I want to own my writing, and I want everything I write to be my own.
I Want My Writing to be an Artistic Expression
Artistic expression is a conveyance of your personal human-ness, spoken into the universe with intent to convey some meaning. It is not just math. I want my writing to be an expression of me. My intent, my context, my choices, and my flaws. I believe I have something to say in my writing. Even if that is just telling a fun story that entertains or keeps a reader guessing about what’s next.
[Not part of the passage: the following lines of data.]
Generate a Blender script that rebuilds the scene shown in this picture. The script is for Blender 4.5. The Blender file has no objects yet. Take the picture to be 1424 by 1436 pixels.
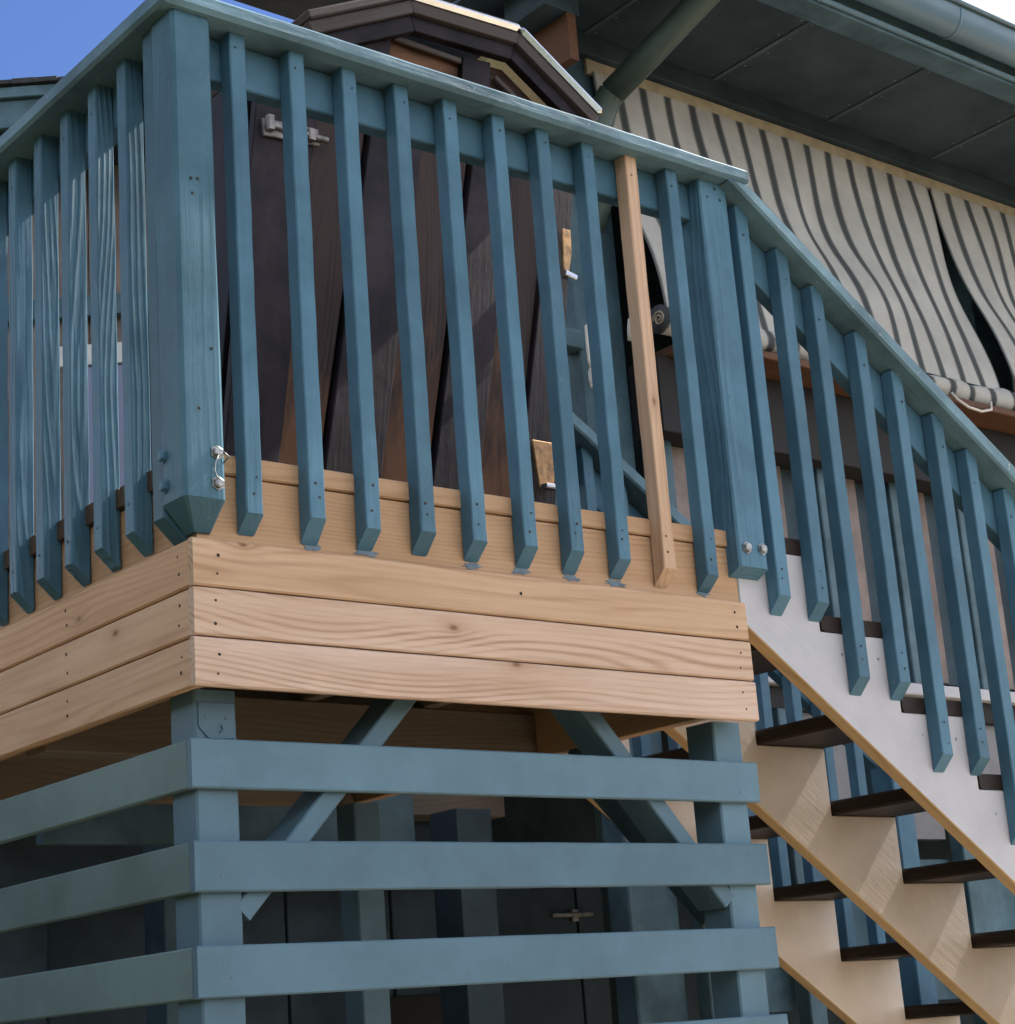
import bpy, bmesh, math, random
from mathutils import Matrix, Vector

# ------------------------------------------------------------------ camera, world, sun, exposure
Z0 = 2.23                                   # fascia underside above the ground; all z below are relative to it
scene = bpy.context.scene
C = scene.collection

cam_data = bpy.data.cameras.new('camera')
cam = bpy.data.objects.new('camera', cam_data)
C.objects.link(cam)
YAW, PITCH, ROLL = math.radians(39.985), math.radians(15.5056), math.radians(-4.3347)
fwd = Vector((math.sin(YAW) * math.cos(PITCH), math.cos(YAW) * math.cos(PITCH), math.sin(PITCH)))
rgt = Vector((math.cos(YAW), -math.sin(YAW), 0))
upv = rgt.cross(fwd)
r2 = rgt * math.cos(ROLL) + upv * math.sin(ROLL)
u2 = -rgt * math.sin(ROLL) + upv * math.cos(ROLL)
mw = Matrix((r2, u2, -fwd)).transposed().to_4x4()
mw.translation = Vector((-1.6526, -2.8541, -0.631 + Z0))
cam.matrix_world = mw
cam_data.sensor_fit = 'HORIZONTAL'
cam_data.sensor_width = 36
cam_data.lens = 2641.17 * 36 / 1424
cam_data.clip_start = 0.05
cam_data.clip_end = 2000
scene.camera = cam

SUN_EL = math.radians(46)
SUN_A = math.radians(3.0)                   # how far the sun stands in front of the deck's front plane
sun_dir = Vector((math.cos(SUN_EL) * math.cos(SUN_A), -math.cos(SUN_EL) * math.sin(SUN_A), math.sin(SUN_EL)))

CLOUD_OFFSET = (15.83, 3.43, -28.35)
CLOUD_K = 19.0
CLOUD_LOW = 0.20
DUST = 0.5
world = bpy.data.worlds.new('World')
scene.world = world
world.use_nodes = True
wn = world.node_tree
bg = wn.nodes['Background']
sky = wn.nodes.new('ShaderNodeTexSky')
sky.sky_type = 'NISHITA'
sky.sun_disc = False
sky.sun_elevation = SUN_EL
sky.sun_rotation = math.atan2(sun_dir.x, sun_dir.y)
sky.air_density = 1.0
sky.dust_density = DUST
sky.ozone_density = 4.0
# fair-weather clouds drifting over the whole sky
wtc = wn.nodes.new('ShaderNodeTexCoord')
wmap = wn.nodes.new('ShaderNodeMapping')
wmap.inputs['Location'].default_value = CLOUD_OFFSET
wmap.inputs['Scale'].default_value = (1.0, 1.0, 1.9)
wn.links.new(wtc.outputs['Generated'], wmap.inputs[0])
cn = wn.nodes.new('ShaderNodeTexNoise')
cn.inputs['Scale'].default_value = 1.7
cn.inputs['Detail'].default_value = 7
cn.inputs['Roughness'].default_value = 0.52
wn.links.new(wmap.outputs[0], cn.inputs['Vector'])
cr = wn.nodes.new('ShaderNodeValToRGB')
cr.color_ramp.elements[0].position = 0.50
cr.color_ramp.elements[0].color = (0, 0, 0, 1)
cr.color_ramp.elements[1].position = 0.61
cr.color_ramp.elements[1].color = (1, 1, 1, 1)
wsep = wn.nodes.new('ShaderNodeSeparateXYZ')
wn.links.new(wtc.outputs['Generated'], wsep.inputs[0])
wlow = wn.nodes.new('ShaderNodeMapRange')           # clouds bunch up towards the horizon, as they do in perspective
wlow.inputs['From Min'].default_value = 0.0
wlow.inputs['From Max'].default_value = 0.42
wlow.inputs['To Min'].default_value = CLOUD_LOW
wlow.inputs['To Max'].default_value = 0.0
wn.links.new(wsep.outputs[2], wlow.inputs[0])
wadd = wn.nodes.new('ShaderNodeMath')
wadd.operation = 'ADD'
wn.links.new(cn.outputs[0], wadd.inputs[0])
wn.links.new(wlow.outputs[0], wadd.inputs[1])
wn.links.new(wadd.outputs[0], cr.inputs[0])
cmix = wn.nodes.new('ShaderNodeMix')
cmix.data_type = 'RGBA'
wn.links.new(cr.outputs[0], cmix.inputs[0])
hsv = wn.nodes.new('ShaderNodeHueSaturation')
hsv.inputs['Saturation'].default_value = 1.12
wn.links.new(sky.outputs[0], hsv.inputs['Color'])
hmul = wn.nodes.new('ShaderNodeVectorMath')
hmul.operation = 'MULTIPLY'
hmul.inputs[1].default_value = (1.02, 0.93, 1.13)
wn.links.new(hsv.outputs[0], hmul.inputs[0])
wn.links.new(hmul.outputs[0], cmix.inputs[6])
cmix.inputs[7].default_value = (CLOUD_K * 0.94, CLOUD_K * 0.97, CLOUD_K, 1)
wn.links.new(cmix.outputs[2], bg.inputs[0])
bg.inputs[1].default_value = 0.055

sl = bpy.data.lights.new('sun', 'SUN')
sl.energy = 4.2
sl.angle = math.radians(0.55)
sl.color = (1.0, 0.93, 0.82)
sun = bpy.data.objects.new('sun', sl)
sun.rotation_euler = sun_dir.to_track_quat('Z', 'Y').to_euler()
sun.location = (12, -2, 14)
C.objects.link(sun)

vs = scene.view_settings
vs.view_transform = 'Standard'
vs.look = 'None'
vs.exposure = 1.4
vs.gamma = 1.0
vs.use_curve_mapping = False
scene.cycles.max_bounces = 7
scene.cycles.diffuse_bounces = 3
scene.cycles.use_adaptive_sampling = True
scene.cycles.adaptive_threshold = 0.03
scene.cycles.glossy_bounces = 3
scene.cycles.use_denoising = True

rnd = random.Random(7)

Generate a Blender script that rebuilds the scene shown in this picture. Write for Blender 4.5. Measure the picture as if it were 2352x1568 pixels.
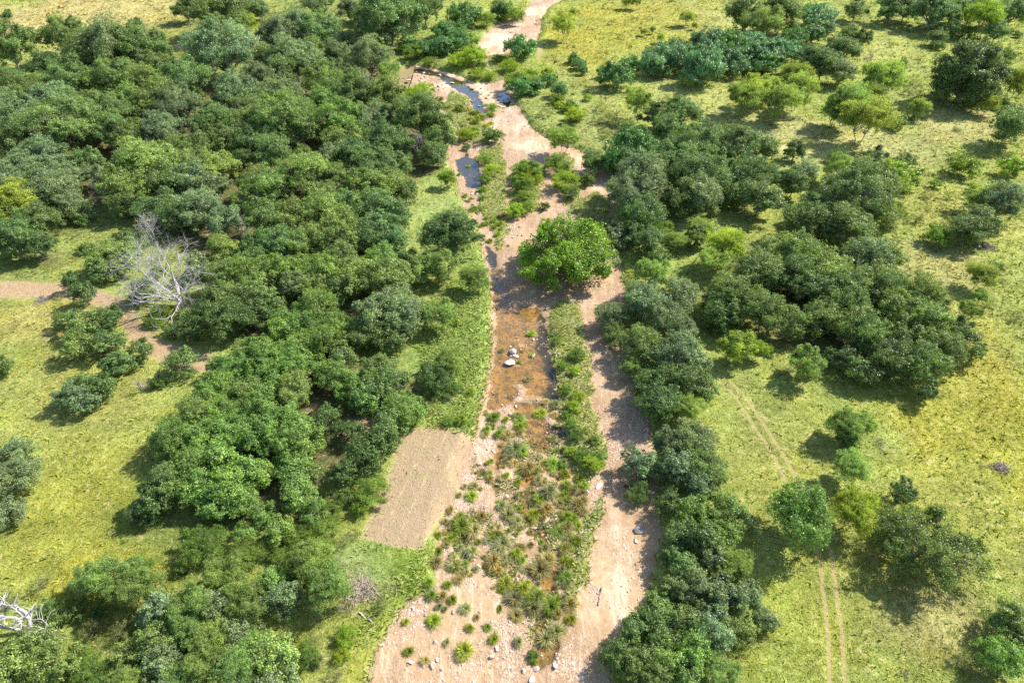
import bpy, math, random
import numpy as np
from mathutils import Vector
for o in list(bpy.data.objects): bpy.data.objects.remove(o)
SC = bpy.context.scene
COL = SC.collection
R_ = math.radians
# ------------------------------------------------------------------ camera, sky, sun, exposure
H, PITCH = 80.0, 40.0
cam = bpy.data.cameras.new("camera"); camo = bpy.data.objects.new("camera", cam); COL.objects.link(camo)
cam.sensor_width = 36; cam.lens = 24; cam.clip_end = 6000; cam.clip_start = 1
camo.location = (0, 0, H); camo.rotation_euler = (R_(90 - PITCH), 0, 0); SC.camera = camo
SUN_EL, SUN_AZ = 43.0, 62.0          # azimuth from +Y towards +X
w = bpy.data.worlds.new("World"); SC.world = w; w.use_nodes = True
nt = w.node_tree; bg = nt.nodes["Background"]; sky = nt.nodes.new("ShaderNodeTexSky")
sky.sky_type = 'NISHITA'; sky.sun_disc = False; sky.sun_elevation = R_(SUN_EL); sky.sun_rotation = R_(SUN_AZ)
sky.air_density = 1.2; sky.dust_density = 1.0
nt.links.new(sky.outputs[0], bg.inputs[0]); bg.inputs[1].default_value = 0.115
sl = bpy.data.lights.new("sun", 'SUN'); sl.energy = 5.0; sl.angle = R_(0.6); sl.color = (1.0, 0.93, 0.82)
so = bpy.data.objects.new("sun", sl); COL.objects.link(so)
sd = Vector((math.sin(R_(SUN_AZ))*math.cos(R_(SUN_EL)), math.cos(R_(SUN_AZ))*math.cos(R_(SUN_EL)), math.sin(R_(SUN_EL))))
so.rotation_euler = sd.to_track_quat('Z', 'Y').to_euler(); so.location = (0, 0, 200)
SC.view_settings.view_transform = 'Standard'; SC.view_settings.look = 'None'
SC.view_settings.exposure = 0.95; SC.view_settings.gamma = 1
SC.render.engine = 'CYCLES'
SC.cycles.max_bounces = 6; SC.cycles.diffuse_bounces = 3; SC.cycles.glossy_bounces = 2
SC.cycles.transmission_bounces = 4; SC.cycles.transparent_max_bounces = 6; SC.cycles.volume_bounces = 0
SC.cycles.use_denoising = False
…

I don’t want to strip out or surrender parts to be generated or ideated with incomplete instructions given to a machine. I want stories that are me, not cyborgs of me. Just because I can describe a food item to UberEats and something roughly matching my needs arrives at my doorstep does not make me a chef. A chef is the one who selects and assembles the ingredients into a dish.
* CODA
I was asked by an early reader of this piece whether I would re-evaluate my position over time. Of course. I might add more rationale, or attempt to better explain myself. He cut through my coy avoidance and weak attempt at humor with a thought exercise: What would make you want to have an AI in the ‘writer’s room’ with you, collaborating?
I thought for a moment. ‘When that AI can choose to be somewhere else, and yet has chosen to be part of the writing experience. That AI will bring an authentic expression of themselves they want the world to hear.’